Berube recounted the marvelous play execution in the last seconds of the game against Amherst, praising Wadolowki’s exceptional offensive talent.

“We wanted to get the ball into Janette’s [Wadolowski] hands,” Berube said. “Janette is very talented. Offensively, she can really create for herself, and that’s what she did. She found an opening and had the sense that the shot clock was running down. She had to get that shot off, and she did it, and we went crazy.”

This instantly unforgettable NESCAC semifinal victory against Amherst not only marked the smallest margin of victory for the Jumbos this season, but also marked the first time the Jumbos have beaten the Mammoths since Feb. 6, 2016. Additionally, the victory was supplemented by the fact that the Mammoths had defeated the Jumbos in the previous three NESCAC championship games.

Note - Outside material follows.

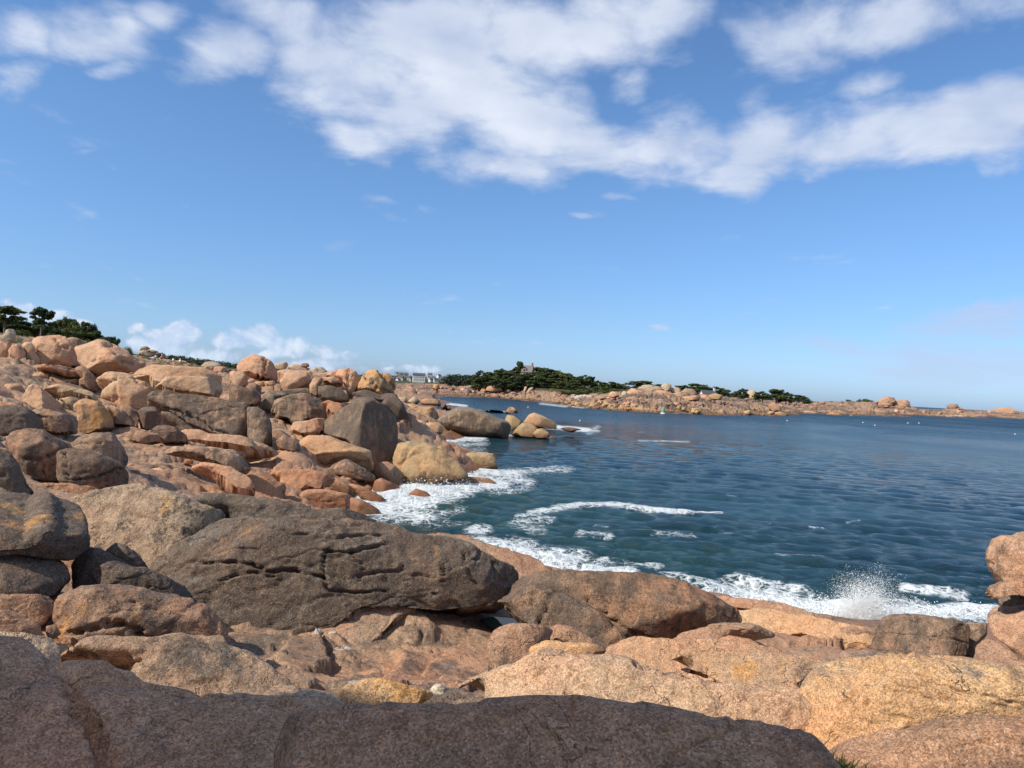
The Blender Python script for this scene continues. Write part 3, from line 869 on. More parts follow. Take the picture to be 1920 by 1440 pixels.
rock('two broad shadowed rocks left of the giant dark boulder', 'C2', 60, [
    ([(170,555),(230,460),(370,448),(435,480),(320,525),(290,600),(200,590)], {'d': 62}),
    ([(280,600),(310,520),(430,480),(530,468),(640,518),(712,570),(702,650),(640,668),(540,668),(440,695),(390,660),(310,648)], {'cuts': [(.5,.5,.7,.7),(-.3,-.1,.9,.75)]})], 'grey', dark=.4, ochre=.4, lichen=.15)
rock('reddish sloping rock between the shadowed rocks and the giant boulder', 'C2', 59, [(640,520),(760,545),(870,570),(800,640),(720,660),(690,600)], 'red', tilt=30, ground=False)
rock('giant dark boulder with one pale face, tallest by the water', 'C2', 56, [(652,690),(700,658),(800,598),(900,528),(970,503),(1040,513),(1122,570),(1192,640),(1217,720),(1217,850),(1192,935),(1150,990),(1070,975),(1000,905),(900,865),(820,810),(740,785),(658,760)], (.24, .175, .125), dark=.45, ochre=.1, lichen=.1, speck=.3, tf=2.6, tilt=10, cuts=[(.62,.1,.78,.66),(-.72,.25,.62,.60)], rnd=0, lump=.025, crack=.0, p=2.4, carve=[([(860, 560), (868, 700), (850, 800)], 4, 0.1), ([(740, 690), (760, 770)], 3, 0.08)])
rock('smooth orange pink boulder lying before the giant dark boulder', 'C2', 50, [(478,960),(500,828),(560,793),(700,788),(790,828),(900,868),(1000,898),(1015,960),(1040,1010),(1055,1070),(960,1010),(850,985),(760,1000),(710,1048),(600,1020)], 'sand', dark=.12, ochre=.1, lichen=.05, tf=2.0, tilt=5, cuts=[(.1,-.72,.7,.62),(0,.6,.8,.85)], rnd=1, carve=[([(720, 1000), (770, 965), (840, 955), (920, 985), (1010, 965)], 5, 0.25)])
rock('brown shaded rock under the smooth orange pink boulder', 'C2', 48.5, [(715,1035),(760,985),(840,965),(920,1000),(1055,1090),(1045,1140),(960,1150),(840,1110),(750,1078)], 'brown', dark=.35, cuts=[(.3,-.5,.8,.7)])
rock('block with a dark rounded front, left of the orange pink boulder', 'C2', 46, [(70,1010),(120,928),(230,898),(340,908),(430,960),(465,1020),(300,1042),(200,1052),(100,1070)], 'sand', dark=.3, cuts=[(.25,.2,.9,.62),(-.5,.3,.8,.8)], p=3)
rock('dark stone pair at the right foot of the grey slab', 'C2', 46.5, [
    ([(285,750),(350,745),(420,790),(440,830),(330,830),(295,800)], {}),
    ([(315,810),(360,758),(402,788),(490,850),(502,895),(430,902),(325,880)], {})], 'brown', dark=.4)
rock('low pink rise of smooth rock behind the orange pink boulder', 'C2', 56, [(420,720),(480,690),(600,670),(680,650),(660,760),(640,800),(500,800),(400,770)], 'pink', tilt=30, ground=False)
rock('angular brown block wedged below the giant dark boulder', 'C2', 51, [(1045,1040),(1060,990),(1150,983),(1200,1008),(1272,1080),(1265,1170),(1180,1140),(1050,1118)], 'brown', dark=.25, cuts=[(.75,.2,.5,.62)])
rock('large blunt tan boulder with foot in the surf', 'C2', 53, [
    ([(1192,955),(1230,848),(1320,828),(1420,838),(1500,868),(1440,1000),(1300,1100),(1250,1060),(1200,1005)], {'d': 54}),
    ([(1270,1010),(1330,900),(1400,850),(1500,868),(1590,918),(1690,998),(1755,1095),(1600,1130),(1500,1150),(1440,1160),(1280,1170),(1260,1080)], {'cuts': [(-.2,.3,.9,.8),(.1,-.5,.8,.8)]})], 'olive', dark=.2, ochre=.1, lichen=.05, rnd=2, carve=[([(1390, 1000), (1420, 1080), (1448, 1150)], 4, 0.2), ([(1250, 1010), (1320, 950), (1400, 900)], 4, 0.15)])
rock('wet orange stone before the tan surf boulder', 'C2', 48, [(1035,1200),(1050,1128),(1100,1103),(1200,1148),(1248,1225),(1160,1260),(1080,1245)], 'red', dark=.1, cuts=[(.5,-.2,.8,.7)])
rock('tiny wet round stone in the foam left of the orange stone', 'C2', 47, [(950,1185),(1000,1153),(1033,1180),(1022,1208)], 'red', dark=.1)
rock('square ended reddish block at the edge of the surf', 'C2', 40, [(425,1260),(550,1193),(700,1193),(862,1233),(868,1395),(760,1385),(620,1355),(520,1330)], 'red', dark=.12, lichen=.1, p=3.4, cuts=[(1,0,.25,.82),(0,-.1,1,.75)], rnd=1)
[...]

Berube spoke about the elements that the team executed in their huge championship win, expressing her pride towards the hard work her players put in.

“I’m really, really proud of the way we played, we defended, we executed and how we stayed poised through the ups and downs of the game,” Berube said. “Both teams have some really good offensive players, and I thought, for the most part, we did a good job of neutralizing them and we came out with really big team victories.”

Berube also spoke about the team’s morale as they head into the upcoming Div. III NCAA championship tournament.

“Morale is pretty good. Yes, they’re the number one team, but we weren’t really talking about that. We just wanted to take the next step and get to the NESCAC championship and win the title. Bowdoin was the next team in that way.” Berube said. “To get that win, we feel great, and we should feel great going into the NCAA tournament.”

Later today, the Jumbos find out who they will face in the NCAA championship tournament. Regardless of who the Jumbos find in the playoffs, one thing is clear: This Jumbo team will stop at nothing to reach their ultimate goal — glory in the NCAA tournament.